Repeat, exactly and only, the lines from the beginning of the data through the line with "struct(co.build('trim_cornice', TRIM, ang=40), 'moulded". Pictures are left out.

── RECORDS PROVIDED

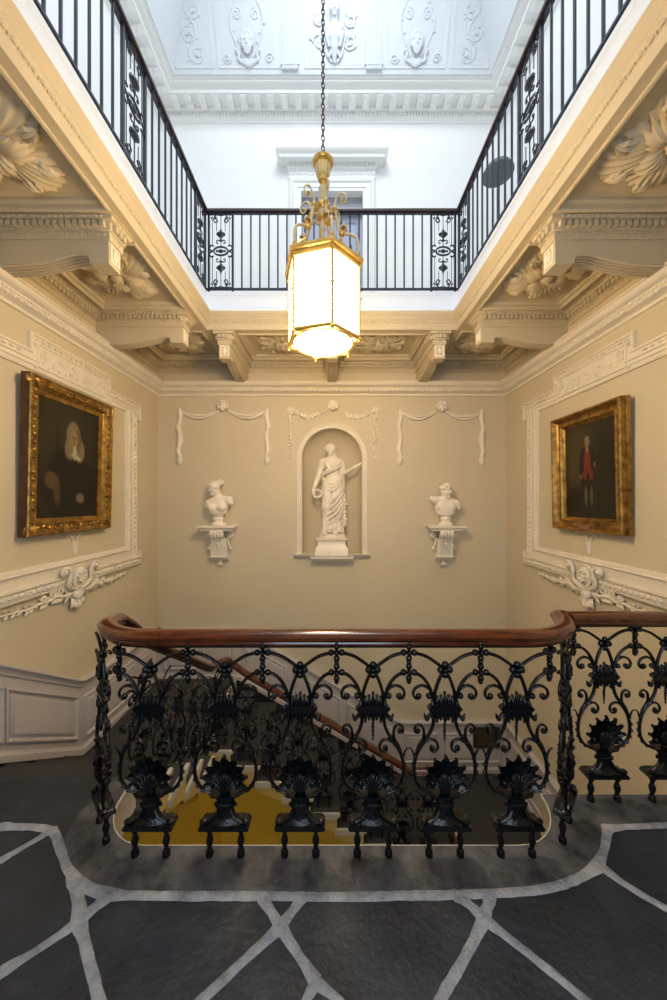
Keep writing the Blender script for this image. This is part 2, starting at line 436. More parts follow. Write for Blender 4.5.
FR = lambda y=0, z=0: frame((HW, y, z), (0, -1, 0), (0, 0, 1))          # right wall
# niche surround
ns = MB(FB())
path = [(NR+.0, NZ0), *[(NR*math.cos(PI*i/NA), NS+NR*math.sin(PI*i/NA)) for i in range(NA+1)], (-NR, NZ0)]
ns.sweep(path, [(0, -.01), (0, .012), (-.015, .02), (-.022, .012), (-.04, .012), (-.05, .022), (-.065, .022), (-.07, 0)])
struct(ns.build('trim_niche_surround', TRIM, ang=50), 'plain arched moulding round the statue niche', 'moulding')
sl = MB(FB()); sl.sweep([(-.49, .765), (.49, .765)], [(-.0, 0), (0, .03), (.008, .05), (.02, .055), (.035, .075), (.035, 0)][::1])
sl.sweep([(-.27, .72), (.27, .72)], [(0, 0), (0, .09), (.02, .105), (.035, .12), (.06, .12), (.06, 0)])
struct(sl.build('trim_niche_sill', TRIM, ang=40), 'shallow moulded sill under the statue niche', 'sill')

# ---- room cornice
RP = [(HW, YF), (HW, YB), (-HW, YB), (-HW, YF)]
co = MB()
co.sweep(RP, [(0, 2.835), (.018, 2.84), (.018, 2.862), (.03, 2.87), (.055, 2.878), (.07, 2.895), (.07, 2.905), (.078, 2.905), (.078, 2.925), (.10, 2.935), (.118, 2.958), (.125, 2.975), (.135, 2.975), (.135, 2.99), (0, 3.0)])
# waved leaf band on the lower cyma
co.along(RP, .055, lambda M: co.ell((0, .062, 2.887), (.018, .012, .012), 6, 4, M), inset=.08)
co.along(RP, .03, lambda M: co.ell((0, .079, 2.915), (.010, .006, .009), 5, 4, M), inset=.09)
struct(co.build('trim_cornice', TRIM, ang=40), 'moulded plaster cornice round the stair hall', 'cornice')

# ---- gallery underside with coffers
BW = .115; BSY = [2.19, 3.25]; BX = [-1.14, 0.0, 1.14]; BLEN = .83; BLENB = .78
cof = []
for sx in (-1, 1):
    for (y0, y1) in ((1.33, 2.05), (2.34, 3.10), (3.54, 4.20)):
        x0, x1 = (-2.11, -1.385) if sx < 0 else (1.385, 2.11)
        cof.append((x0, x1, y0, y1))
cof += [(-.98, -.16, 3.60, 4.21), (.16, .98, 3.60, 4.21)]
OPX, OPY0, OPY1 = GX+.015, GY0-.015, GY1+.015
xs = sorted({-HW, HW, -OPX, OPX, *[c[0] for c in cof], *[c[1] for c in cof]})
ys = sorted({YF, YB, OPY0, OPY1, *[c[2] for c in cof], *[c[3] for c in cof]})
ce = MB()
for x0, x1 in zip(xs, xs[1:]):
    for y0, y1 in zip(ys, ys[1:]):
        cx, cy = (x0+x1)/2, (y0+y1)/2
        if abs(cx) < OPX and OPY0 < cy < OPY1: continue
        if any(c[0] < cx < c[1] and c[2] < cy < c[3] for c in cof): continue
        ce.add([(x0, y0, ZS), (x1, y0, ZS), (x1, y1, ZS), (x0, y1, ZS)], [(0, 3, 2, 1)])
for (x0, x1, y0, y1) in cof:
    ce.sweep([(x0, y0), (x1, y0), (x1, y1), (x0, y1)], [(-.022, ZS), (-.02, ZS-.012), (-.008, ZS-.016), (0, ZS-.006), (0, ZS+.015), (.014, ZS+.018), (.022, ZS+.03), (.022, ZS+.045), (.05, ZS+.055)], closed=True)
    ce.add([(x0+.05, y0+.05, ZS+.055), (x1-.05, y0+.05, ZS+.055), (x1-.05, y1-.05, ZS+.055), (x0+.05, y1-.05, ZS+.055)], [(0, 3, 2, 1)])
struct(ce.build('ceiling', SOFF, ang=30), 'coffered plaster underside of the gallery', 'ceiling')
# bed mould with dentils, running round the walls and the brackets
bp_ = [(HW, .9)]
for y in BSY: bp_ += [(HW, y-BW/2), (HW-BLEN, y-BW/2), (HW-BLEN, y+BW/2), (HW, y+BW/2)]
bp_ += [(HW, YB)]
for x in BX[::-1]: bp_ += [(x+BW/2, YB), (x+BW/2, YB-BLENB), (x-BW/2, YB-BLENB), (x-BW/2, YB)]
bp_ += [(-HW, YB)]
for y in BSY[::-1]: bp_ += [(-HW, y+BW/2), (-HW+BLEN, y+BW/2), (-HW+BLEN, y-BW/2), (-HW, y-BW/2)]
bp_ += [(-HW, .9)]
dm = MB()
dm.sweep(bp_, [(0, 3.135), (.010, 3.135), (.012, 3.150), (.010, 3.185), (.02, 3.19), (.022, 3.235), (.046, 3.238), (.05, 3.262), (.062, 3.264), (.062, ZS+.002)])
dm.along(bp_, .042, lambda M: dm.box(-.0145, .0145, .018, .045, 3.196, 3.232, M))
dm.along(bp_, .036, lambda M: dm.ell((0, .05, 3.25), (.012, .008, .011), 6, 4, M))
dm.along(bp_, .05, lambda M: dm.tube([(p[0], .012, p[1]+3.166) for p in spiral((0, 0), .017, .006, 0, .9, 6)], .004, 4, M=M))
struct(dm.build('trim_dentil_band', SOFF, ang=40), 'dentil band round the walls and brackets under the gallery', 'moulding')
# gallery fascia
OP = [(-GX, GY0), (-GX, GY1), (GX, GY1), (GX, GY0)]     # clockwise: left of travel is away from the opening
fa = MB()
fa.sweep(OP, [(0, ZG+.002), (0, ZG-.03), (.005, ZG-.034), (.005, 3.515), (-.050, 3.470), (-.058, 3.462), (-.060, 3.438), (-.052, 3.434)], closed=True)
fa.sweep(OP, [(0, ZG), (.05, ZG+.001)], closed=True)
FASC = struct(fa.build('trim_gallery_fascia', FASCW, ang=35), 'smooth white fascia board round the gallery edge', 'fascia')
fb = MB()
fb.sweep(OP, [(-.054, 3.437), (-.061, 3.430), (-.059, 3.418), (-.048, 3.398), (-.032, 3.384), (-.030, 3.376), (-.034, 3.373), (-.034, 3.366), (-.028, 3.362), (-.010, 3.332), (-.006, 3.322), (-.014, 3.318), (-.014, 3.296), (-.004, ZS-.002), (.016, ZS-.002), (.016, ZS+.03)], closed=True)
fb.along(OP, .048, lambda M: fb.ell((0, -.018, 3.346), (.017, .008, .013), 6, 4, M), closed=True, inset=.07)
fb.along(OP, .048, lambda M: fb.ell((.024, -.016, 3.342), (.005, .006, .011), 5, 4, M), closed=True, inset=.07)
struct(fb.build('trim_gallery_edge', SOFF, ang=40), 'buff leaf moulding below the gallery fascia', 'moulding')
gf = MB()
for (x0, x1, y0, y1) in ((-UW-.1, -GX-.03, UY0-.1, UY1+.1), (GX+.03, UW+.1, UY0-.1, UY1+.1), (-GX-.03, GX+.03, GY1+.03, UY1+.1), (-GX-.03, GX+.03, UY0-.1, GY0-.03)):
    gf.box(x0, x1, y0, y1, ZG-.18, ZG)
gf.box(-UW-.1, UW+.1, YF-.15, UY0, ZG-.18, ZG)
struct(gf.build('floor_gallery', WHITE, smooth=False), 'floor of the upper gallery', 'floor')

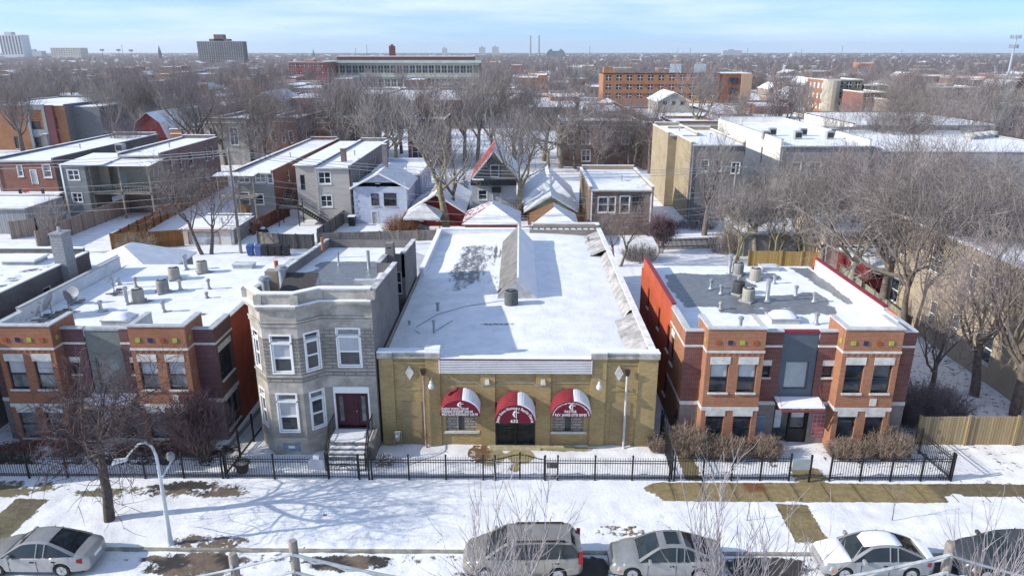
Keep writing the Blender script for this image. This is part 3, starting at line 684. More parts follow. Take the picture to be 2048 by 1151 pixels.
    mb = MB(); mb.hexa([(-8.95, 45.6, 7.3), (-8.35, 45.6, 7.3), (-8.35, 46.6, 7.3), (-8.95, 46.6, 7.3)], [(-8.9, 45.7, 9.0), (-8.4, 45.7, 9.0), (-8.4, 46.3, 9.0), (-8.9, 46.3, 9.0)]); mb.box(-8.78, -8.5, 45.68, 45.7, 8.3, 8.75, 1)
    mb.build('chimney', [side, DARK], t)
    mb = MB(); mb.box(xl+.05, xl+.75, 38.3, 38.9, 7.6, 9.3); mb.build('chimney', brick('tan_common_brick', (.3, .23, .16), (.36, .28, .2), (.3, .28, .26)), t)
    mb = MB(); mb.lathe((-14.1, 39.6, 8.6), [(.12, 0), (.12, .9), (.14, .95), (0, .96)], 10, 0); mb.lathe((-13.6, 47.6, 8.0), [(.1, 0), (.1, .9), (0, .91)], 10, 0)
    mb.build('clay_flue', mat('orange_clay', (.45, .15, .06), .8), t)
    # stoop, steps and rails
    mb = MB(); sx0, sx1 = -10.3, -7.8
    mb.box(sx0, sx1, 33.75, Y0-.003, -.2, 1.12, 0); mb.box(sx0+.05, sx1-.2, 33.8, Y0-.05, 1.12, 1.16, 1)
    mb.box(sx1-.2, sx1, 33.75, Y0-.05, 1.12, 1.25, 0)
    for i in range(5):
        zt_ = 1.12*(5-i)/6; y1 = 33.75-.2*i; mb.box(sx0+.15, sx1-.3, y1-.2, y1, -.2, zt_-.06, 0); mb.box(sx0+.18, sx1-.33, y1-.19, y1-.0, zt_-.06, zt_, 1)
    mb.build('stoop', [mat('stoop_concrete', (.22, .20, .18), .9, .3), SNOW], t)
    for x in (sx0+.12, sx1-.28):
        mb = MB(); mb.bar((x, Y0-.1, 2.1), (x, 33.8, 2.1), .05, .05); mb.bar((x, 33.8, 2.1), (x, 32.75, 1.0), .05, .05); mb.bar((x, 33.8, 1.3), (x, 32.75, .2), .04, .04); mb.bar((x, Y0-.1, 1.3), (x, 33.8, 1.3), .03, .03)
        for yy in [33.8+i*.14 for i in range(10)]: mb.bar((x, yy, 1.16), (x, yy, 2.1), .02, .02)
        for i in range(8): yy = 33.7-.13*i; zz = (33.8-yy)*1.05; mb.bar((x, yy, 1.3-zz), (x, yy, 2.1-zz), .02, .02)
        mb.bar((x, 33.8, 1.12), (x, 33.8, 2.2), .06, .06); mb.bar((x, 32.75, 0), (x, 32.75, 1.1), .06, .06); mb.build('stair_railing', IRON, t)
greystone()

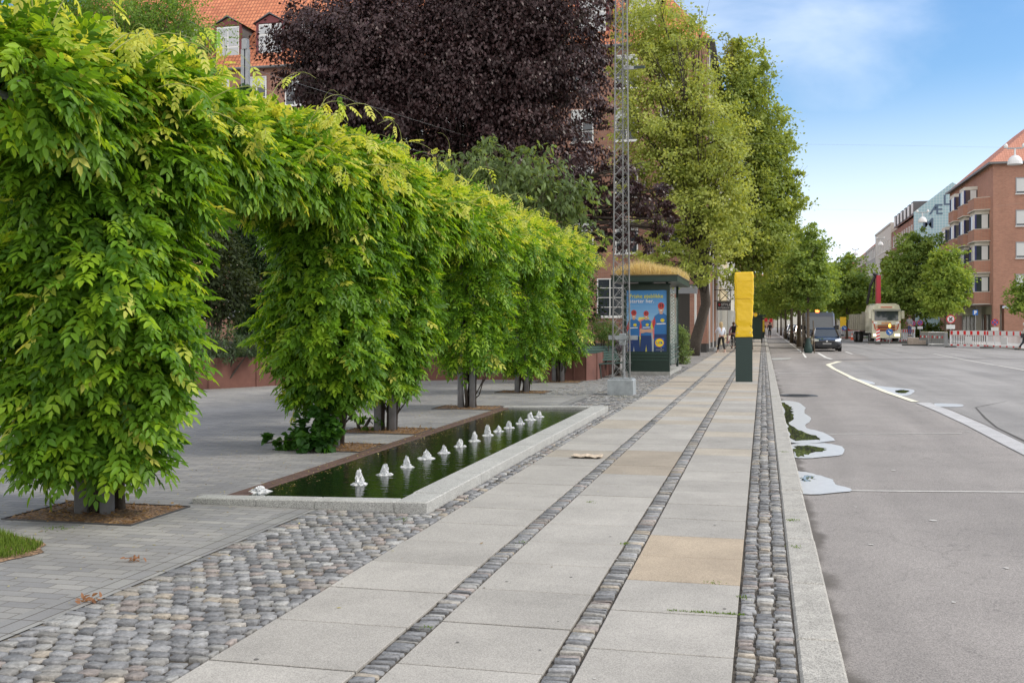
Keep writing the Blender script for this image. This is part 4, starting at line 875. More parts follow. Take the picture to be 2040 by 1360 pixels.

────

## RESPONSE
Keep writing the Blender script for this image. This is part 2, starting at line 436. More parts follow. Write for Blender 4.5.
FR = lambda y=0, z=0: frame((HW, y, z), (0, -1, 0), (0, 0, 1))          # right wall
# niche surround
ns = MB(FB())
path = [(NR+.0, NZ0), *[(NR*math.cos(PI*i/NA), NS+NR*math.sin(PI*i/NA)) for i in range(NA+1)], (-NR, NZ0)]
ns.sweep(path, [(0, -.01), (0, .012), (-.015, .02), (-.022, .012), (-.04, .012), (-.05, .022), (-.065, .022), (-.07, 0)])
struct(ns.build('trim_niche_surround', TRIM, ang=50), 'plain arched moulding round the statue niche', 'moulding')
sl = MB(FB()); sl.sweep([(-.49, .765), (.49, .765)], [(-.0, 0), (0, .03), (.008, .05), (.02, .055), (.035, .075), (.035, 0)][::1])
sl.sweep([(-.27, .72), (.27, .72)], [(0, 0), (0, .09), (.02, .105), (.035, .12), (.06, .12), (.06, 0)])
struct(sl.build('trim_niche_sill', TRIM, ang=40), 'shallow moulded sill under the statue niche', 'sill')

# ---- room cornice
RP = [(HW, YF), (HW, YB), (-HW, YB), (-HW, YF)]
co = MB()
co.sweep(RP, [(0, 2.835), (.018, 2.84), (.018, 2.862), (.03, 2.87), (.055, 2.878), (.07, 2.895), (.07, 2.905), (.078, 2.905), (.078, 2.925), (.10, 2.935), (.118, 2.958), (.125, 2.975), (.135, 2.975), (.135, 2.99), (0, 3.0)])
# waved leaf band on the lower cyma
co.along(RP, .055, lambda M: co.ell((0, .062, 2.887), (.018, .012, .012), 6, 4, M), inset=.08)
co.along(RP, .03, lambda M: co.ell((0, .079, 2.915), (.010, .006, .009), 5, 4, M), inset=.09)
struct(co.build('trim_cornice', TRIM, ang=40), 'moulded plaster cornice round the stair hall', 'cornice')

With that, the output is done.